ニコラス・レイもメロドラマの形式を使っているが、そこに現れる人々は「はみ出して」いる。カリフォルニア・ドールズの三人もアウトサイダーであり、この点では変わりない。『熱い血』では部族ロマ(ジプシー)の王マルコと反抗的な弟ステファノとその婚約者に仕立てられたアニーの三人がぶつかる。部族の掟はかなり強力かつ曖昧であり、社会一般の法とは大きく異なっており、ステファノはその掟を嫌悪していたがアニーの定住願望による裏切りから結婚することになってしまう。しかしやはりマルコと掟に耐えられず逃げ出し、白人社会で踊るが、帰ってくる。アニーとの踊りはうまくいくが話し合いは長老の媚薬のせいでうまくいかず、その会話の不成立が兄弟間の不和を助長し笑えるようで笑えない決闘に繋がり、秘密が明らかになる。秘密の暴露はメロドラマの常套手段である。

秘密を知った者はそれを知らずに今までのうのうと生きてきた自分の愚かな振る舞いを恥じ、何とかその償いをしようとする。秘密が暴露された者は力なく微笑み、相手を許すか、諭すかして二人は涙を流して抱擁する。『熱い血』における秘密は兄マルコの病である。冒頭近くに肺のレントゲン写真が映し出され、医者は申し訳なさそうに首の後ろをさすり、マルコはその写真を持ち帰る。その写真があら探しをするステファノに長老から手渡されて、ステファノは改心する。マルコが過ちを犯すのは、アニーがステファノに酒を飲ませ誘惑し、もうすぐでそれが成功するというところに「掟」という言葉を連れて嬉しそうに介入してしまうところだけであって、他は誰がどう見ても(アニーが言うように)立派な王である。ステファノは「理由なき反抗」でも見られた若さゆえに見誤り、家出して帰ってくる中途半端な不良青年であり、不治の病という簡単な秘密でも心動かされる。
それが冒頭で明かされていれば・・・という邪推をどうしてもしてしまうのだが・・・ドゥルーズニコラス・レイは叙情的抽象に身を任せている」。

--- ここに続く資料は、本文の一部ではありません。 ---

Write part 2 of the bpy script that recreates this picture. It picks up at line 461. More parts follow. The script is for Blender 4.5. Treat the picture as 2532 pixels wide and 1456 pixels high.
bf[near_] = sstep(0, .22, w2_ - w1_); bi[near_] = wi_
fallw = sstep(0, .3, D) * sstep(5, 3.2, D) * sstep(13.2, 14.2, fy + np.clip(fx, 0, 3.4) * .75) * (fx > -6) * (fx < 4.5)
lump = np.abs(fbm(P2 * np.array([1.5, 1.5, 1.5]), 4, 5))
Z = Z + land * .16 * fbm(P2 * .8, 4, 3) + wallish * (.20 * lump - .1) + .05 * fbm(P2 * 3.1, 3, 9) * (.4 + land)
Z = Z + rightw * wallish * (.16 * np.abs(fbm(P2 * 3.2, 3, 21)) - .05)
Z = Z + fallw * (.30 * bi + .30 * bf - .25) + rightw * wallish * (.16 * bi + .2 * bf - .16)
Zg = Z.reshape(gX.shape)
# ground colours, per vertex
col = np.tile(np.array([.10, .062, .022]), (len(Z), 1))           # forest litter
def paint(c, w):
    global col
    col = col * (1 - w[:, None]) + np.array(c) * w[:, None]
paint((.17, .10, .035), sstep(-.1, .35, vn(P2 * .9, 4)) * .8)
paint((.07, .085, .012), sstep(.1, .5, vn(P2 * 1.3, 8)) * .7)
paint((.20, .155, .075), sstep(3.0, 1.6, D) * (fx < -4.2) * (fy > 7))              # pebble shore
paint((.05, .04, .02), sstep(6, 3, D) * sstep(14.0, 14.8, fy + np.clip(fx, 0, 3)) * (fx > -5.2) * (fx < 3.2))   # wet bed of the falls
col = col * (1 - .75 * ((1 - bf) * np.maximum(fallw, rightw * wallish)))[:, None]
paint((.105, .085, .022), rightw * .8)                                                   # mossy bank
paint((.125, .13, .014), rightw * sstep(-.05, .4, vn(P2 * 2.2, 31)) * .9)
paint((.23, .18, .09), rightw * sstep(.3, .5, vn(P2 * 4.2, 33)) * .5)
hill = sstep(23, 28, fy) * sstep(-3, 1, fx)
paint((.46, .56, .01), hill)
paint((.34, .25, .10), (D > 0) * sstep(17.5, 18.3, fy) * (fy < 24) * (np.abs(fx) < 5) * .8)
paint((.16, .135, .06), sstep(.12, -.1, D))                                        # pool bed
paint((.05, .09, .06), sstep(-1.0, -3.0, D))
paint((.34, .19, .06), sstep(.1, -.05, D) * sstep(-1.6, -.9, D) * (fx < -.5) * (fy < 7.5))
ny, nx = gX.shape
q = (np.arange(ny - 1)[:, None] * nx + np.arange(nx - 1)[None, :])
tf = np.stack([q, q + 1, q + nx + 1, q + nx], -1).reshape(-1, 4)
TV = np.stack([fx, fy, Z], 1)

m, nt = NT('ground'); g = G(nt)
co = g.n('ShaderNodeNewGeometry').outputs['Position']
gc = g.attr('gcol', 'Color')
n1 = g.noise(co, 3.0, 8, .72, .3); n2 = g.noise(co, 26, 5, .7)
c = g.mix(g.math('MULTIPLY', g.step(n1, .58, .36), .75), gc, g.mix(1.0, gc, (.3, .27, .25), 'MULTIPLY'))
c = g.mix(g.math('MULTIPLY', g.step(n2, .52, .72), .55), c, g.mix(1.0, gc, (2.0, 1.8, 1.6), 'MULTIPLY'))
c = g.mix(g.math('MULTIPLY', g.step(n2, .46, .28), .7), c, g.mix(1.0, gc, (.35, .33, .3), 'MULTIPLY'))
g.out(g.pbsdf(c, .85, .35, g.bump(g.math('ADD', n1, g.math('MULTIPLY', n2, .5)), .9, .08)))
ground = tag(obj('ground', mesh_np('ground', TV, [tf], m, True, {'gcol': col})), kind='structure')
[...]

流麗なダンスをいっしょになって踊ることができるアニーとステファノは、ステファノの改心によってすぐに愛を確かめ合う。「理由なき反抗」で暗闇のなか伝わることができなかった秘密は、明るい部屋のなか親密な家族によって明かされ、三人は幸せを得る。カリフォルニア・ドールズは言葉も秘密もなく肉体を駆使して戦い、夢を勝ち取る。そこでは選択は感情によって必然として行なわれる。外に二者択一を突きつけられながら。